§ **Written instruction**:
Retype the entries, please, from their first line to the line containing "tag(rider, 'rider in", exactly and only those lines, minus the pictures.
Begin Listed records
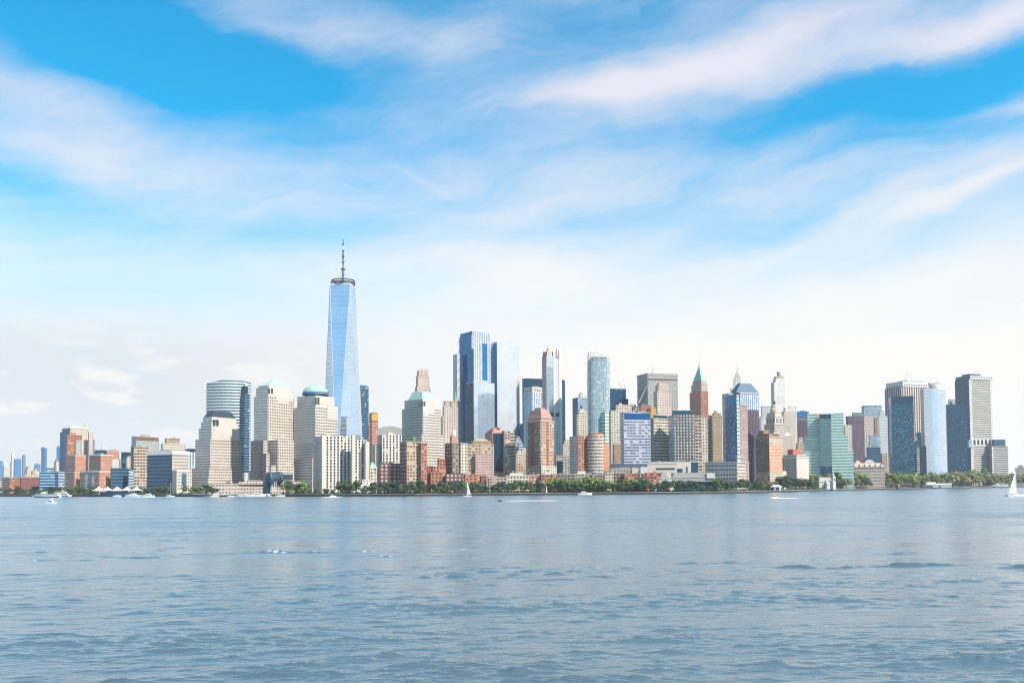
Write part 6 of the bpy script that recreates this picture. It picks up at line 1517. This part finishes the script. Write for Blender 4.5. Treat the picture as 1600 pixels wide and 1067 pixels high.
me.skin_vertices[0].data[0].use_root = True; rider.modifiers.new('subdivision', 'SUBSURF').levels = 1
tag(rider, 'rider in dark clothes crouching on the jet ski', 'person')

# ferry landing with peaked white canopies
p = at(182, 776, shore(182) - 8)
o = empty('ferry_terminal', (p.x, p.y, 0), 'dark glazed floating ferry terminal under peaked white tents', 'ferry terminal')
slab(o, 'pontoon', -30, 30, 16, -.3, 1.2, m_navyh)
h_ = slab(o, 'waiting_hall', -22, 27, 10, 1.2, 6.2, simple('terminal_glass', (40, 74, 110), 0.2, 0.2, k=0.7)); slab(h_, 'roof_edge', -23, 28, 10.6, 6.2, 6.6, m_navyh)
for cx_ in (-26, -13, 1, 15, 29):
    zc_ = 8.6; V = []
    N = 6; Fs = []
    for i in range(N + 1):
        for j in range(N + 1):
            a, b = i / N * 2 - 1, j / N * 2 - 1
            V.append((cx_ + a * 7.6, b * 6.5, zc_ + 6.2 * (1 - max(abs(a), abs(b))) ** 1.8 + .5 * abs(a * b)))
    for i in range(N):
        for j in range(N): Fs.append((i * (N + 1) + j, i * (N + 1) + j + 1, (i + 1) * (N + 1) + j + 1, (i + 1) * (N + 1) + j))
    cn = poly_obj('tent_canopy', V, Fs, m_sail, o); sd = cn.modifiers.new('thickness', 'SOLIDIFY'); sd.thickness = 0.08
    pole(cn, 'tent_mast', (cx_, -1, 1), (cx_, 0, zc_ + 6.8), .18, .1, m_hullw)
# pale monument on the promenade
p = at(854, 770, shore(854) + 11)
o = empty('monument', (p.x, p.y, 2.6), 'slim pale monument pillar at the foot of the dark trees', 'monument')
slab(o, 'plinth', -1.6, 1.6, 3.2, 0, 1.2, m_cope); pole(o, 'pillar', (0, 0, 1.1), (0, 0, 8.5), .75, .3, m_hullw)
# marina pontoon
tag(strip('floating_pier', -5.5, -2.5, -.2, 0.9, m_cope, 322, 446), 'long pale floating pier in front of the stone podium', 'pier')

# ------------------------------------------------------------------ the hazy air over the river and the city
HZ = 3.2e-5
V = [(x, y, z) for z in (-8.0, 640.0) for x, y in ((-13000, -400), (13000, -400), (13000, 9000), (-13000, 9000))]
me = bpy.data.meshes.new('haze'); me.from_pydata(V, [], [(3, 2, 1, 0), (4, 5, 6, 7), (0, 1, 5, 4), (1, 2, 6, 5), (2, 3, 7, 6), (3, 0, 4, 7)])
m = bpy.data.materials.new('pale_air'); m.use_nodes = True; n = m.node_tree.nodes
n.remove(n['Principled BSDF'])
pvn = n.new('ShaderNodeVolumePrincipled'); pvn.inputs['Color'].default_value = (0.95, 0.97, 1.0, 1); pvn.inputs['Density'].default_value = HZ; pvn.inputs['Anisotropy'].default_value = 0.0
m.node_tree.links.new(pvn.outputs[0], n['Material Output'].inputs['Volume'])
me.materials.append(m)
o = bpy.data.objects.new('haze', me); COL.objects.link(o); o['kind'] = 'stuff'
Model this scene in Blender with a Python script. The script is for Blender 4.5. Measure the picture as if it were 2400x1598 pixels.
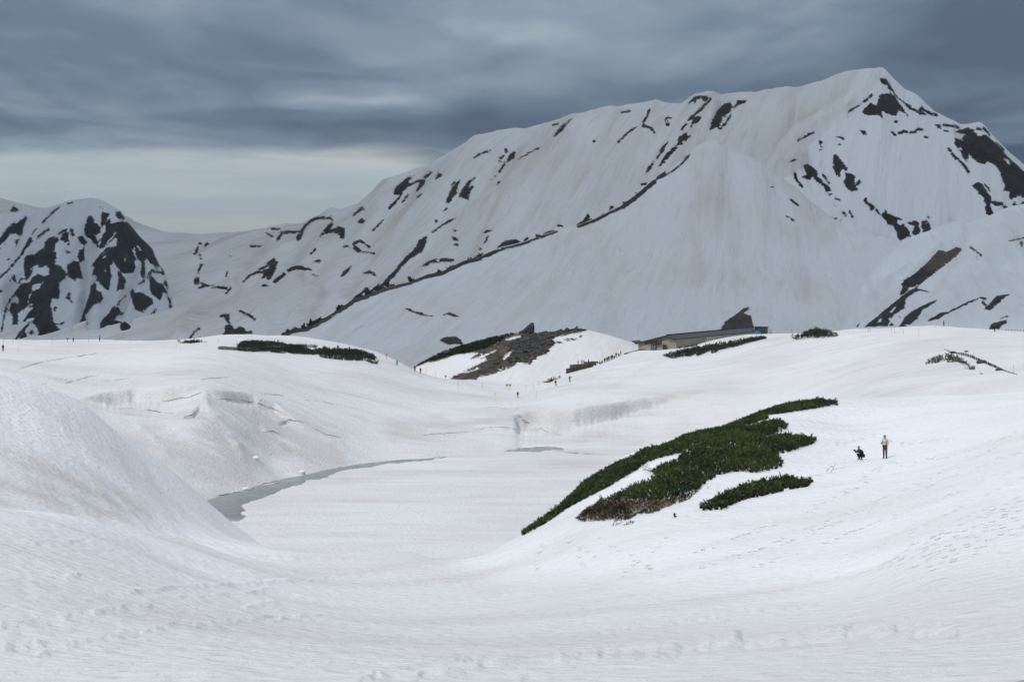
import bpy, bmesh, math, random
import numpy as np
from mathutils import Vector, Matrix

random.seed(7)
RNG = np.random.default_rng(7)
C = bpy.context.scene.collection
SC = bpy.context.scene
for o in list(bpy.data.objects):
    bpy.data.objects.remove(o)

# ------------------------------------------------------------------ camera, sky, sun, exposure
# world: camera at the origin at eye height (z = 0), looking along +Y.  F, HX, HY: focal length, centre column and
# horizon row of the photograph in its own pixels; they turn sight lines into points at real distances.
F, HX, HY = 3700.0, 1200.0, 760.0
cam = bpy.data.cameras.new('camera')
cam.sensor_width = 36.0
cam.lens = 36.0 * F / 2400.0
cam.shift_y = -(799.0 - HY) / 2400.0
cam.clip_start = 0.5
cam.clip_end = 30000
camo = bpy.data.objects.new('camera', cam)
C.objects.link(camo)
camo.rotation_euler = (math.radians(90), 0, 0)
SC.camera = camo

SUN_EL, SUN_AZ = math.radians(54), math.radians(-132)     # azimuth from +Y, negative = to the left
w = bpy.data.worlds.new('World')
SC.world = w
w.use_nodes = True
nt = w.node_tree
nt.nodes.clear()


class NT:
    """small helper for writing node trees"""
    def __init__(s, t):
        s.t = t

    def n(s, typ, _in=None, **kw):
        nd = s.t.nodes.new(typ)
        for k, v in kw.items():
            setattr(nd, k, v)
        for k, v in (_in or {}).items():
            sock = nd.inputs[k]
            if isinstance(v, bpy.types.NodeSocket):
                s.t.links.new(v, sock)
            else:
                sock.default_value = v
        return nd

    def m(s, op, a, b=None, c=None, clamp=False):
        nd = s.t.nodes.new('ShaderNodeMath')
        nd.operation = op
        nd.use_clamp = clamp
        for i, v in enumerate((a, b, c)):
            if v is None:
                continue
            if isinstance(v, bpy.types.NodeSocket):
                s.t.links.new(v, nd.inputs[i])
            else:
                nd.inputs[i].default_value = v
        return nd.outputs[0]

    def mix(s, f, a, b):
        nd = s.t.nodes.new('ShaderNodeMix')
        nd.data_type = 'RGBA'
        for i, v in ((0, f), (6, a), (7, b)):
            if isinstance(v, bpy.types.NodeSocket):
                s.t.links.new(v, nd.inputs[i])
            elif i and len(v) == 3:
                nd.inputs[i].default_value = (*v, 1)
            else:
                nd.inputs[i].default_value = v
        return nd.outputs[2]

    def ramp(s, f, stops, interp='LINEAR'):
        nd = s.t.nodes.new('ShaderNodeValToRGB')
        r = nd.color_ramp
        r.interpolation = interp
        while len(r.elements) < len(stops):
            r.elements.new(0.5)
        for e, (p, c) in zip(r.elements, stops):
            e.position = p
            e.color = (*c, 1) if not isinstance(c, (int, float)) else (c, c, c, 1)
        s.t.links.new(f, nd.inputs[0])
        return nd.outputs[0]

    def step(s, v, a, b):
        nd = s.t.nodes.new('ShaderNodeMapRange')
        nd.interpolation_type = 'SMOOTHSTEP'
        s.t.links.new(v, nd.inputs[0])
        nd.inputs[1].default_value = a
        nd.inputs[2].default_value = b
        return nd.outputs[0]

    def noise(s, vec, scale, detail=4, rough=.55, dist=0.0):
        return s.n('ShaderNodeTexNoise', {'Vector': vec, 'Scale': scale, 'Detail': detail, 'Roughness': rough,
                                          'Distortion': dist}).outputs[0]

    def scaled(s, vec, sc):
        return s.n('ShaderNodeVectorMath', {0: vec, 1: sc}, operation='MULTIPLY').outputs[0]


def srgb(r, g, b):
    f = lambda c: (c / 255 / 12.92) if c / 255 < .04045 else ((c / 255 + .055) / 1.055) ** 2.4
    return (f(r), f(g), f(b))


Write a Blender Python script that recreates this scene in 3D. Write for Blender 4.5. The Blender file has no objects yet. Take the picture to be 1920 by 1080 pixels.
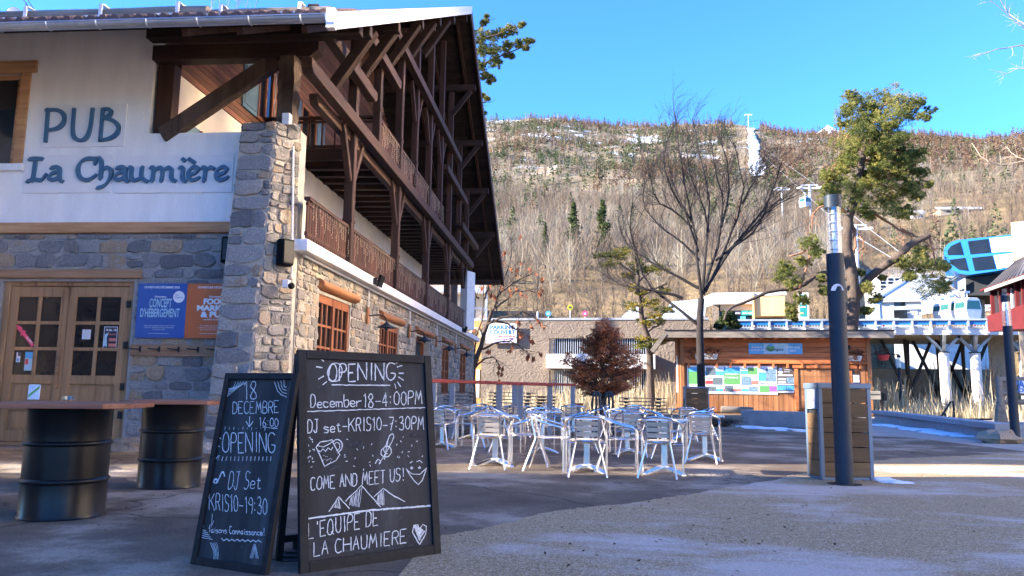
import bpy, math, random
import numpy as np
from mathutils import Vector, Matrix
random.seed(7); RNG = np.random.default_rng(7)
SC = bpy.context.scene; COL = SC.collection
# ------------------------------------------------------------------ camera
F = 1440.; HC = 1.06; RHO = .014; PIT = math.atan(196/F); YAW = math.radians(4.83)
_fw = np.array([-math.sin(YAW)*math.cos(PIT), math.cos(YAW)*math.cos(PIT), math.sin(PIT)])
_r0 = np.array([math.cos(YAW), math.sin(YAW), 0]); _u0 = np.cross(_r0, _fw)
_R = _r0*math.cos(RHO)+_u0*math.sin(RHO); _U = _u0*math.cos(RHO)-_r0*math.sin(RHO)
CP = np.array([0, 0, HC])
cam = bpy.data.cameras.new('camera'); cam.sensor_width = 36; cam.lens = 36*F/1920
cam.clip_start = .05; cam.clip_end = 9000
camo = bpy.data.objects.new('camera', cam); COL.objects.link(camo); SC.camera = camo
camo.matrix_world = Matrix(((_R[0], _U[0], -_fw[0], 0), (_R[1], _U[1], -_fw[1], 0), (_R[2], _U[2], -_fw[2], HC), (0, 0, 0, 1)))
# ------------------------------------------------------------------ light
SUN_AZ, SUN_EL = math.radians(13), math.radians(22)      # from the left, a little behind the camera
SDIR = Vector((-math.cos(SUN_AZ)*math.cos(SUN_EL), -math.sin(SUN_AZ)*math.cos(SUN_EL), math.sin(SUN_EL)))
w = bpy.data.worlds.new('World'); SC.world = w; w.use_nodes = True
nt = w.node_tree; bg = nt.nodes['Background']; sky = nt.nodes.new('ShaderNodeTexSky')
sky.sky_type = 'NISHITA'; sky.sun_disc = False; sky.sun_elevation = SUN_EL
sky.sun_rotation = math.atan2(SDIR.x, SDIR.y) % (2*math.pi)
sky.altitude = 1200; sky.air_density = 1.0; sky.dust_density = .3; sky.ozone_density = 1.5
tn = nt.nodes.new('ShaderNodeMix'); tn.data_type = 'RGBA'; tn.blend_type = 'MULTIPLY'; tn.inputs[0].default_value = 1; tn.inputs[7].default_value = (.20, .46, .88, 1); nt.links.new(sky.outputs[0], tn.inputs[6]); nt.links.new(tn.outputs[2], bg.inputs[0]); bg.inputs[1].default_value = .15
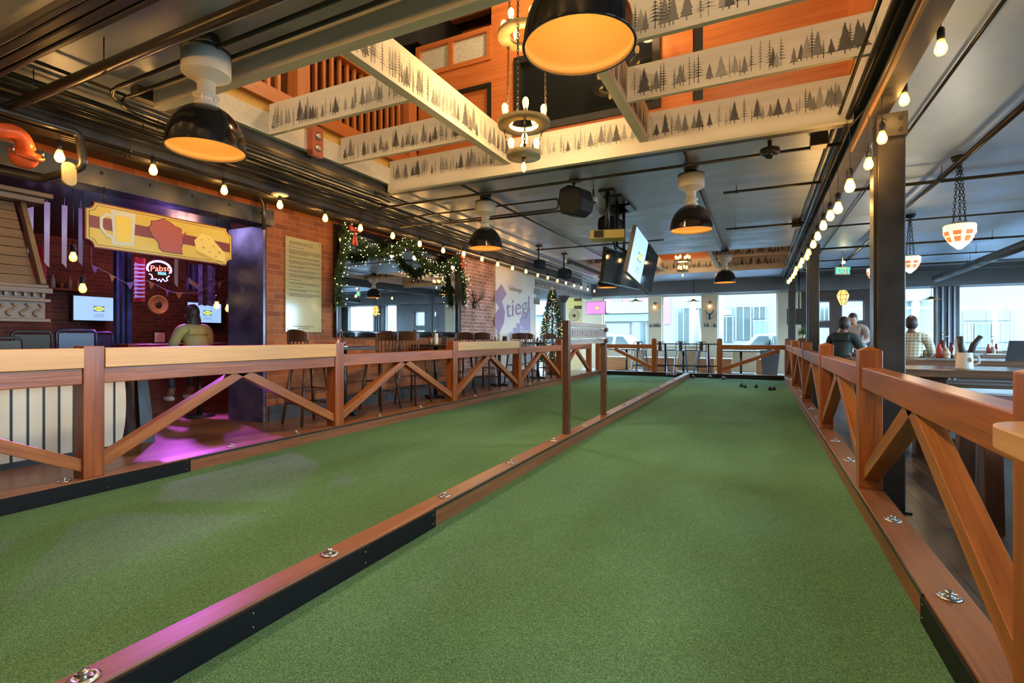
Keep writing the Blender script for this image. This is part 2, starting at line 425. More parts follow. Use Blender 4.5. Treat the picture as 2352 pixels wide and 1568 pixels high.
End Listed records
§ **Response below**:
Write part 6 of the bpy script that recreates this picture. It picks up at line 1517. This part finishes the script. Write for Blender 4.5. Treat the picture as 1600 pixels wide and 1067 pixels high.
me.skin_vertices[0].data[0].use_root = True; rider.modifiers.new('subdivision', 'SUBSURF').levels = 1
tag(rider, 'rider in dark clothes crouching on the jet ski', 'person')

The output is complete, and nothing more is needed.